1:02 PM One of the stars brings a personal problem to the set. “Oh, Eddie!” gasps Leeves, waving a hand in front of her face. Leeves has been lying on the bed in Frasier’s room, lounging with Enzo, the Jack Russell terrier who plays Eddie. Director and series cocreator David Lee asks her and the pup to move center stage. As the cast runs through lines, no one notices Enzo leaving his own artistic state- ment on the floor.
Explains John Mahoney: “Everyone’s a critic. I guess he didn’t like the scene.”
THREE DAYS TO GO
2:05 PM Grammer strides into Frasier’s living room. It’s time for a decision: what to steal.
“I might take this right there,” he muses, picking up a coffee-table book filled with Caspar David Friedrich paintings. He thumbs through it, marveling at the bleak landscapes. “Stuff like this just buries me. Nobody will beat me to this book.”

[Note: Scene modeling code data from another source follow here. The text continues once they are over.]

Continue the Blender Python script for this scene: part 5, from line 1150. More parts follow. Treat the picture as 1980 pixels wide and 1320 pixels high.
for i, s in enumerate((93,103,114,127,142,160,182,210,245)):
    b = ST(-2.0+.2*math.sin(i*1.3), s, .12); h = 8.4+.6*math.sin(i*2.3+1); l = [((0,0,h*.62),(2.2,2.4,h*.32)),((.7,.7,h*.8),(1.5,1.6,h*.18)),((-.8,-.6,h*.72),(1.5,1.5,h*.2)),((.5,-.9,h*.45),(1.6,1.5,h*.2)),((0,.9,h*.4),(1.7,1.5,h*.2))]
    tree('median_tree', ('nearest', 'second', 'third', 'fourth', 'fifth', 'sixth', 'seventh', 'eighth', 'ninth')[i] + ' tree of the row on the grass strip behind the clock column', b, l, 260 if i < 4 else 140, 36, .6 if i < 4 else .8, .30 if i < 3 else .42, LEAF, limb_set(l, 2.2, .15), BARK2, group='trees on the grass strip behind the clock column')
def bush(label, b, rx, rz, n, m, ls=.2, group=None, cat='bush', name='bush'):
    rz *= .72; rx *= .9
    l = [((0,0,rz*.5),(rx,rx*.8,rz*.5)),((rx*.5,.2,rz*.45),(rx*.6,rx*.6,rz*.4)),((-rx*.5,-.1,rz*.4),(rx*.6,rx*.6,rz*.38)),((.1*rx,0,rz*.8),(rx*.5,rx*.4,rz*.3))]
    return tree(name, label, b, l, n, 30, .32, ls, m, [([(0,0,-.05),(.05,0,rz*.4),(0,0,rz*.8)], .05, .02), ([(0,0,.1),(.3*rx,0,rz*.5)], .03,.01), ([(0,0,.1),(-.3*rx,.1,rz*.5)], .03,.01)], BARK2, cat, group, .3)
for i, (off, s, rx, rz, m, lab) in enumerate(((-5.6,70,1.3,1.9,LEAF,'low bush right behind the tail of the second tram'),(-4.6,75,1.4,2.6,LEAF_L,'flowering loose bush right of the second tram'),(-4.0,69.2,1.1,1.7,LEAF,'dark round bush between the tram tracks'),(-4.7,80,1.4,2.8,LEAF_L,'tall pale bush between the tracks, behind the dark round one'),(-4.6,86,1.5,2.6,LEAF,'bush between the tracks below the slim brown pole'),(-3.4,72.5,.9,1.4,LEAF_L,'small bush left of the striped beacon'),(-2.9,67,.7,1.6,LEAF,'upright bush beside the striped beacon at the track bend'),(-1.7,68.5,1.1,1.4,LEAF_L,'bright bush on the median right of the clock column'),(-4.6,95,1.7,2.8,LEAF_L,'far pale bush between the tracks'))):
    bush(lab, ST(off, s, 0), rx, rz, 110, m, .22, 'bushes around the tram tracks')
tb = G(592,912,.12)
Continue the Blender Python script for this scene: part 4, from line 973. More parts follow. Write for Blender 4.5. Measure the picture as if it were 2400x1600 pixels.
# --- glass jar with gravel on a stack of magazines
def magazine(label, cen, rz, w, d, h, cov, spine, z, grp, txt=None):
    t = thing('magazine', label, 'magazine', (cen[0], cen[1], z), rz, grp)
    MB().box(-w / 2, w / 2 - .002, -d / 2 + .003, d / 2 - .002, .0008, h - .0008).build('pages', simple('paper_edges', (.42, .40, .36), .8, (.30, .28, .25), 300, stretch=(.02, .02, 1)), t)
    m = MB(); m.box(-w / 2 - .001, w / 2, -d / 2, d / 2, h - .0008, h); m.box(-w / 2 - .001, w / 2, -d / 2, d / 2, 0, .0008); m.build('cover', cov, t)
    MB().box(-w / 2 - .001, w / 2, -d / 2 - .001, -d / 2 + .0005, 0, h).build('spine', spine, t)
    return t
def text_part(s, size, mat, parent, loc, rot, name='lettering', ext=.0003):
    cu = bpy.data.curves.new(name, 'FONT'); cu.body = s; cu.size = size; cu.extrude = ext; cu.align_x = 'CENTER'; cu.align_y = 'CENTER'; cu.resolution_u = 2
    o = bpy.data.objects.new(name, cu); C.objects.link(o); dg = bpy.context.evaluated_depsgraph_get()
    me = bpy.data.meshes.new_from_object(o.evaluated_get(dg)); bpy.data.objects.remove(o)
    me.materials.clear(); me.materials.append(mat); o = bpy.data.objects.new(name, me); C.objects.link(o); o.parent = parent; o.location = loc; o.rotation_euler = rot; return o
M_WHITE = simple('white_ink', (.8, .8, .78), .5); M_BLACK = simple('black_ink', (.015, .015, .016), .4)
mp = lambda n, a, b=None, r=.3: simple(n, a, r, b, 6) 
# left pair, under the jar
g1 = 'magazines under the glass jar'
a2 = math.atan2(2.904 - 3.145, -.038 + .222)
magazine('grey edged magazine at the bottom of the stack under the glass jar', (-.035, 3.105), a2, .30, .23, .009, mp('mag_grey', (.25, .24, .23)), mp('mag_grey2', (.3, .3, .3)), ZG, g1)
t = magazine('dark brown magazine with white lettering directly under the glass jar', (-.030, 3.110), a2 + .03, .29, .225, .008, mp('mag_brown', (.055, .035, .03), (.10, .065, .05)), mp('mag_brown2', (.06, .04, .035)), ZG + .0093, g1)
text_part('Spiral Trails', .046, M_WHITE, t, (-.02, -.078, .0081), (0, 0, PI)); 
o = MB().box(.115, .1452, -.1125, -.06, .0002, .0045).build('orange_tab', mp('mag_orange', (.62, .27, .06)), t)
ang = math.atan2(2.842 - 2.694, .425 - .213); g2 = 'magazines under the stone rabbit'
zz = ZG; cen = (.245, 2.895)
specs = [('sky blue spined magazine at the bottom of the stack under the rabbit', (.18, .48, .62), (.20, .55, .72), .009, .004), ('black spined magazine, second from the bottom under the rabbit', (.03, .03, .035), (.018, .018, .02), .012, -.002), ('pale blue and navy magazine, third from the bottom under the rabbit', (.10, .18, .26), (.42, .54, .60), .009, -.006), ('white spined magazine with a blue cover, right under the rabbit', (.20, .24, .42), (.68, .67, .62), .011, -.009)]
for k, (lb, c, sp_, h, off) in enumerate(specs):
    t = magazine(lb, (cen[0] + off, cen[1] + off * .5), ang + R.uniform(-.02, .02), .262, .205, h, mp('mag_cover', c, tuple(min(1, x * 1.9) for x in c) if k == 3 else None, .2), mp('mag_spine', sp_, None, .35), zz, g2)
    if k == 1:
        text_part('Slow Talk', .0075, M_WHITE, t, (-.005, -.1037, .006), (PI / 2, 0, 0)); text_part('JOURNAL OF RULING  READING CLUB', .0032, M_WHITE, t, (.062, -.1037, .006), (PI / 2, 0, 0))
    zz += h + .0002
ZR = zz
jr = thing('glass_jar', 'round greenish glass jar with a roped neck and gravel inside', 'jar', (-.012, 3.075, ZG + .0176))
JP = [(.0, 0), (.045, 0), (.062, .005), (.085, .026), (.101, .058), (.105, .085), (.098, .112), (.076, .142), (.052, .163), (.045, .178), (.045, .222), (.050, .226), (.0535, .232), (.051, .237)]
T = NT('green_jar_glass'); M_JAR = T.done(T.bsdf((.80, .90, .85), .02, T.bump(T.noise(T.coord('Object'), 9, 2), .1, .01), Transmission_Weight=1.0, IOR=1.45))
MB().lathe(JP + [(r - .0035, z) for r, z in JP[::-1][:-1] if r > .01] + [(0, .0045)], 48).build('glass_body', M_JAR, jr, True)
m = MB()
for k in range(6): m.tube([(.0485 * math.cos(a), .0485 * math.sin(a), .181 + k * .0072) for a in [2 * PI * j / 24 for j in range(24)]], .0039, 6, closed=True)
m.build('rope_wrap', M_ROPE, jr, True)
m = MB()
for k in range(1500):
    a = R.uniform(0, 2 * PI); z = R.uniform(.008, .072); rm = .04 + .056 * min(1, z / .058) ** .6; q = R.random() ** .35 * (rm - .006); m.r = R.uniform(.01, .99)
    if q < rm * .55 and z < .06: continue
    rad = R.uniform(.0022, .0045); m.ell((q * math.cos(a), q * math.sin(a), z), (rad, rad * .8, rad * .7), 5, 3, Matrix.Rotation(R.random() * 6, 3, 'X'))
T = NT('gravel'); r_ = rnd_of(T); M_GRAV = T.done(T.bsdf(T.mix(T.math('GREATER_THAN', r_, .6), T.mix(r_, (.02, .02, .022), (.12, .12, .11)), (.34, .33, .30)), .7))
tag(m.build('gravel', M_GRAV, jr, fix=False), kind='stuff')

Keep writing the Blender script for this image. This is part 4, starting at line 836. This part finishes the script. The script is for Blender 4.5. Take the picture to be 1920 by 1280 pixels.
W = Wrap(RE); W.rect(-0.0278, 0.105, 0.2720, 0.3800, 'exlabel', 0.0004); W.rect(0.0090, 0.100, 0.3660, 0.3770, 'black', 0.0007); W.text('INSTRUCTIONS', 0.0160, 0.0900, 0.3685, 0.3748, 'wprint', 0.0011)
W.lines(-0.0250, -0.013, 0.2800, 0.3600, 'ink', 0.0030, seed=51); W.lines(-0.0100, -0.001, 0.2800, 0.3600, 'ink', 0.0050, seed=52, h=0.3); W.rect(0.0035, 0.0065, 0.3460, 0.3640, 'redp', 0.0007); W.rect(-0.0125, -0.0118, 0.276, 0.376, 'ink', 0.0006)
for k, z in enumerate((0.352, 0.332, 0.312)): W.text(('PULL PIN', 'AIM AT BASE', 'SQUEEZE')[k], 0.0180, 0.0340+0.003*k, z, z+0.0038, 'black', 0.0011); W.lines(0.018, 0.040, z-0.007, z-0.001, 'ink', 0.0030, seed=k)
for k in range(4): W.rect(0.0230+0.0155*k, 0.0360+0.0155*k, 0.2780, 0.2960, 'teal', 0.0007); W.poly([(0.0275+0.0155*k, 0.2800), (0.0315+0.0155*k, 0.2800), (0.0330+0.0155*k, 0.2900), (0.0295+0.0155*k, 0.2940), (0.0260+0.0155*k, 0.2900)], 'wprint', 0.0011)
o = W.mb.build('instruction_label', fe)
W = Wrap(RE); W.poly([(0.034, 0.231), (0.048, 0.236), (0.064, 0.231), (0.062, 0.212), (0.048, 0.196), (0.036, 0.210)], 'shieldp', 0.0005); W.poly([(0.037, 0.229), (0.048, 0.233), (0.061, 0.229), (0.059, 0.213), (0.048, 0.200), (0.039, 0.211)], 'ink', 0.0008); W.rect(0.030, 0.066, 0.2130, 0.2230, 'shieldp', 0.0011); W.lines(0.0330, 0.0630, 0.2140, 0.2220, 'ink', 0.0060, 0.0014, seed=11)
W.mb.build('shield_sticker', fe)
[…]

2:59 PM Grammer and Hyde Pierce struggle to get through their dialogue for the final scene, but it’s no use. They start to tear up, and everybody-the cast, the crew, the security guy-hushes as if this was the 18th hole of the Masters. “I don’t know how we’re going to get through it on the last night,” Mahoney says.
TWO DAYS TO GO
2:40 PM Put this in the “Better late than never” file. While Harriet Sansom Harris, as Frasier’s agent, Bebe, prepares to rehearse, she asks how old her character might be. Laughing, Lee asks her, “You know this is the last episode, right?”
3:10 PM Another crack at the final scene. Peri Gilpin delivers a line to Grammer but fumbles so badly she needs three tries. He is supposed to give her a hug and deliver his next line. Grammer seems to have forgotten the latter. Finally, he lets Gilpin go and begins to read his last bit of dialogue, from Tennyson’s poem “Ulysses,” that he personally selected for the occasion. A couple of lines into it, however, he stops. Speaking softly, Grammer tells Lee, “I’m getting there.”
ONE DAY TO GO
11:55 AM Leeves’ husband, Paramount executive Marshall Coben, takes her picture off stage. Hyde Pierce wanders over and embraces them.
TV ensembles in their final days routinely talk about “being like family.” Such mush is usually as believable as a Bachelor contestant claiming “I’ll love you forever.” But there’s something different with Frasier. The cast truly seems as grateful for one another as for the long run they’ve enjoyed.
“I have a husband and two children because of this show,” says Leeves, who met Coben at a Frasier Christmas party. “Frasier literally changed my whole life. I became who I am here.”
THE FINAL DAY
12:52 PM Apparently, Mother Nature is a Frasier fan. The sunny Southern California weather has turned cold and gray.
Things are equally cloudy inside. The final rehearsal is still a struggle. Leeves avoids eye contact with her costars. Hyde Pierce’s nose is Rudolph-red-a sign of impending tears, says Mahoney. And Grammer, wearing a black T-shirt with FRASIER HAS LEFT THE BUILDING On the back, still can’t make it through Tennyson.
9:54 PM The end has come. And something is missing-tears. Sure, there’s emotion in the final scene- Gilpin’s voice cracking on her last line, moisture around Mahoney’s eyes, Hyde Pierce’s beaming proboscis-but the feared emotional breakdown never materializes.
Grammer finishes the poem with the lines “And tho’/We are not now that strength which in old days/Moved earth and heaven, that which we are, we are.”
He then hugs everyone. The mood is more baby shower than wake, which makes sense. Because this isn’t the end after all.
ONE WEEK LATER
11 PM The cast took the cliché about “fading into the sunset” literally. They bought a Hawaiian vacation for themselves, their crew and the crew’s families. A stunning pink sunset has faded to black over a beautiful beach. Frasier crew members and family moved Grammer and Co. to tears by wearing T-shirts with the ensembles picture, along with the words “THE BEST CAST IN HISTORY.”
“We’ve been going from milestone to mile- stone all year,” sighs a weary Gilpin. “The last Christmas show, the last time we sing ‘Happy Birthday’ to Kelsey. Finally we knew we could let it all out. There was not a dry eye on that hillside tonight. But we won’t say goodbye. We’ll see each other again.”